Absence of metallicity and bias-dependent resistivity in low-carrier-density EuCd2As2

TL;DR

This study reveals that high-quality EuCd2As2 crystals with ultralow carrier density exhibit insulating behavior and nonlinear transport phenomena, challenging the expectation of Weyl semimetal characteristics in this material.

Contribution

The paper provides the first comprehensive magneto-transport analysis of EuCd2As2 with ultralow carrier density, showing insulating behavior and nonlinear effects contrary to prior predictions.

Findings

EuCd2As2 shows insulating behavior in both magnetic states.

Application of bias current induces large resistance modulation and oscillations.

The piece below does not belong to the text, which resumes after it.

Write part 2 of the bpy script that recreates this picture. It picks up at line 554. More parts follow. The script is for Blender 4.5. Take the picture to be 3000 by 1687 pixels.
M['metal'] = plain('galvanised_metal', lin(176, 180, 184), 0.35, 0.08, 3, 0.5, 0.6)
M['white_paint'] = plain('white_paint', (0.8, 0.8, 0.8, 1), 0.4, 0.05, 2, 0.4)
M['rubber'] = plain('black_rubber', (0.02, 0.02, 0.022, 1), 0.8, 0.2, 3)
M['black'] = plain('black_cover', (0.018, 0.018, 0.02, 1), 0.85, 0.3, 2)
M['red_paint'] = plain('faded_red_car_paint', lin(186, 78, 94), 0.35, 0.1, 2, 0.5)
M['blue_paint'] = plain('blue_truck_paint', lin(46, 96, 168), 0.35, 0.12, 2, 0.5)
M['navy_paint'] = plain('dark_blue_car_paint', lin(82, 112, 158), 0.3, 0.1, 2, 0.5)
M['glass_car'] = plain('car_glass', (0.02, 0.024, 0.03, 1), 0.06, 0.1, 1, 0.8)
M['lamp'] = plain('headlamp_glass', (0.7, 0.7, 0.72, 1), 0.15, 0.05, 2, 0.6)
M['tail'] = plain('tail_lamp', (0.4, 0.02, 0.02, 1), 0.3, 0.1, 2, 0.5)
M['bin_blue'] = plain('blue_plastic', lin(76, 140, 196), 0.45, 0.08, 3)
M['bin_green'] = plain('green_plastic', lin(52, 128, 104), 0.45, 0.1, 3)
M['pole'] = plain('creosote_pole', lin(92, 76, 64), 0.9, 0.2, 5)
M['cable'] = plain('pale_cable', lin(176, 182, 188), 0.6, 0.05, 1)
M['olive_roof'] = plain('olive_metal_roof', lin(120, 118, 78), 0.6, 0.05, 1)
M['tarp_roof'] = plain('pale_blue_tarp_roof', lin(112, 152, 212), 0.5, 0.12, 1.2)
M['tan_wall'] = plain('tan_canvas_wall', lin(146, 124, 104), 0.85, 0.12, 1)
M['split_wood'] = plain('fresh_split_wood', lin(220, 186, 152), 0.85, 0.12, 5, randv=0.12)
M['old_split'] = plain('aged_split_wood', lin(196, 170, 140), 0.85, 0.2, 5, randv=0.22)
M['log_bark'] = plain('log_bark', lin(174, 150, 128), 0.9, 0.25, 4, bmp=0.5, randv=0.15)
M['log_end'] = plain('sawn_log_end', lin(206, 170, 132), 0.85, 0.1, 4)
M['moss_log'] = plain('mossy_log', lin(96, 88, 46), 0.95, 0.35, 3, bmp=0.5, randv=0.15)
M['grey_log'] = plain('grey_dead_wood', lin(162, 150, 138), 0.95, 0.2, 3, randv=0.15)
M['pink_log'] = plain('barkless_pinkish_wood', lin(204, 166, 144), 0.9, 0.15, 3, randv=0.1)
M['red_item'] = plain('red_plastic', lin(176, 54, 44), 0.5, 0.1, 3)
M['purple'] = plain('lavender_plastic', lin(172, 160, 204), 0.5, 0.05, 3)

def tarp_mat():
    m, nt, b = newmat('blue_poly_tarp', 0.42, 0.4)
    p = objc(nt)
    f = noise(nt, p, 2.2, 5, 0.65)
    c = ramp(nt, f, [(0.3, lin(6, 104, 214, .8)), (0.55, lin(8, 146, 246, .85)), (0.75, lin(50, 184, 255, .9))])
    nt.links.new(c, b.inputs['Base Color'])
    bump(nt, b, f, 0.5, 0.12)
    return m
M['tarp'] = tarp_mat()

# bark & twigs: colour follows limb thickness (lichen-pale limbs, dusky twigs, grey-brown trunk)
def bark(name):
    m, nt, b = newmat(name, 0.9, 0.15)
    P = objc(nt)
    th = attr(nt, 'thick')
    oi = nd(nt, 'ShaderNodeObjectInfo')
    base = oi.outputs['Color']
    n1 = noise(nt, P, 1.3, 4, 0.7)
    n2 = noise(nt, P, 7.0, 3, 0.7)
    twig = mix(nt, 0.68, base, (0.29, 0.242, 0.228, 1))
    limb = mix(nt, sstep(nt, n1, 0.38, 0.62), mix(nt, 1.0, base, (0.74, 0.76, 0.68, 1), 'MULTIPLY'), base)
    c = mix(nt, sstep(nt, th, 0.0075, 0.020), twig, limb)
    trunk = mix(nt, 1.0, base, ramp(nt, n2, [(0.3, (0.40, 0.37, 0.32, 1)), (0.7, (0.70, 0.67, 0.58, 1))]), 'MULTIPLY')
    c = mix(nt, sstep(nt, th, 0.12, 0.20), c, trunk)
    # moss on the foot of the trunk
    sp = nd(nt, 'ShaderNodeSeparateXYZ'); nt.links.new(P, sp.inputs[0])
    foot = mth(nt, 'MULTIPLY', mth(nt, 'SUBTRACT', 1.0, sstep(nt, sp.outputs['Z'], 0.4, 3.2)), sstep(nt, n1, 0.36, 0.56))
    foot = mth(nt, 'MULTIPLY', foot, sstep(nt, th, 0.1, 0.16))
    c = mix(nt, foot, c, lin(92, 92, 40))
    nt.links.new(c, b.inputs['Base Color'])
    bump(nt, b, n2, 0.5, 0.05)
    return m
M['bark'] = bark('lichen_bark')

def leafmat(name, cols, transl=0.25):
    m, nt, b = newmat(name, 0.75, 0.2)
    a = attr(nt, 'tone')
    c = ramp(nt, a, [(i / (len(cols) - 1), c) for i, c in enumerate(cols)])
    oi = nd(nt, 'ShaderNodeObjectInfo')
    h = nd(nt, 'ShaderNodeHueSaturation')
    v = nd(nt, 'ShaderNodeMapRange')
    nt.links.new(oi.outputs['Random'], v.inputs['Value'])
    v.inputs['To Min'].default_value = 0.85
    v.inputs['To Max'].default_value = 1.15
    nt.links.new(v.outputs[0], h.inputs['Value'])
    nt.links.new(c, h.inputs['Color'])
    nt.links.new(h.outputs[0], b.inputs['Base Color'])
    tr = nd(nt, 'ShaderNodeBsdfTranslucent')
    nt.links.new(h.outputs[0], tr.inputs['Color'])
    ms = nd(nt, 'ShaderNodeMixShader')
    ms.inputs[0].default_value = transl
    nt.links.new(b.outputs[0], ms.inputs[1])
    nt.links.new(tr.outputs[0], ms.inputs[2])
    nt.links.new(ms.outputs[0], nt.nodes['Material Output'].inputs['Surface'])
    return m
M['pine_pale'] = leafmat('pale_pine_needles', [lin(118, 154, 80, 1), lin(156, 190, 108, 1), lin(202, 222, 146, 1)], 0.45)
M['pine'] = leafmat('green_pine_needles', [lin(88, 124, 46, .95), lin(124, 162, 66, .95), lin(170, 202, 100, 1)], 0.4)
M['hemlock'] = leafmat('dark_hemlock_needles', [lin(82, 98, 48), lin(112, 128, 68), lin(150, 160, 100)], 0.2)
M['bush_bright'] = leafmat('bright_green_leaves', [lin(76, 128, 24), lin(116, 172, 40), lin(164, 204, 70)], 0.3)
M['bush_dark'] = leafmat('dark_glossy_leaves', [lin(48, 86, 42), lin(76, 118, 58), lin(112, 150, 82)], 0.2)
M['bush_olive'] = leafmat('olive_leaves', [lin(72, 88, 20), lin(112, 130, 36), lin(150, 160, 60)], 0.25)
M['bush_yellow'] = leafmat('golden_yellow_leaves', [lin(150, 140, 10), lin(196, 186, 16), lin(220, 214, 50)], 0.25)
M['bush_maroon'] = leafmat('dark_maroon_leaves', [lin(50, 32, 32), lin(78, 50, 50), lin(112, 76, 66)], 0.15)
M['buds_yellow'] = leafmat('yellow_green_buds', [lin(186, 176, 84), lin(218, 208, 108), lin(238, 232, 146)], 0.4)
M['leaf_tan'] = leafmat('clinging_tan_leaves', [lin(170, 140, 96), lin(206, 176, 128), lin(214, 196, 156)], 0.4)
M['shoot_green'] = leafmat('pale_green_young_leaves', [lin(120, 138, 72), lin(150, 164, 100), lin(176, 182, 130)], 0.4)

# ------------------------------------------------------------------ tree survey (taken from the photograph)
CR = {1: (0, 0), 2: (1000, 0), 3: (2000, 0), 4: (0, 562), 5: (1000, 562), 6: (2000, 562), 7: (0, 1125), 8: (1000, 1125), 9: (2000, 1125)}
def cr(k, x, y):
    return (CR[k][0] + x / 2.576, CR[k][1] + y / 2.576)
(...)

Results suggest an insulating phase, constraining Weyl semimetal models.

Abstract

EuCd2As2 was theoretically predicted to be a minimal model of Weyl semimetals with a single pair of Weyl points in the ferromagnet state. However, the heavily p-doped EuCd2As2 crystals in previous experiments prevent direct identification of the semimetal hypothesis. Here we present a comprehensive magneto-transport study of high-quality EuCd2As2 crystals with ultralow bulk carrier density (10^13 cm-3). In contrast to the general expectation of a Weyl semimetal phase, EuCd2As2 shows insulating behavior in both antiferromagnetic and ferromagnetic states as well as surface-dominated conduction from band bending. Moreover, the application of a dc bias current can dramatically modulate the resistance by over one order of magnitude, and induce a periodic resistance oscillation due to the geometric resonance. Such nonlinear transport results from the highly nonequilibrium state induced by electrical field near the band edge. Our results suggest an insulating phase in EuCd2As2 and put a strong constraint on the underlying mechanism of anomalous transport properties in this system.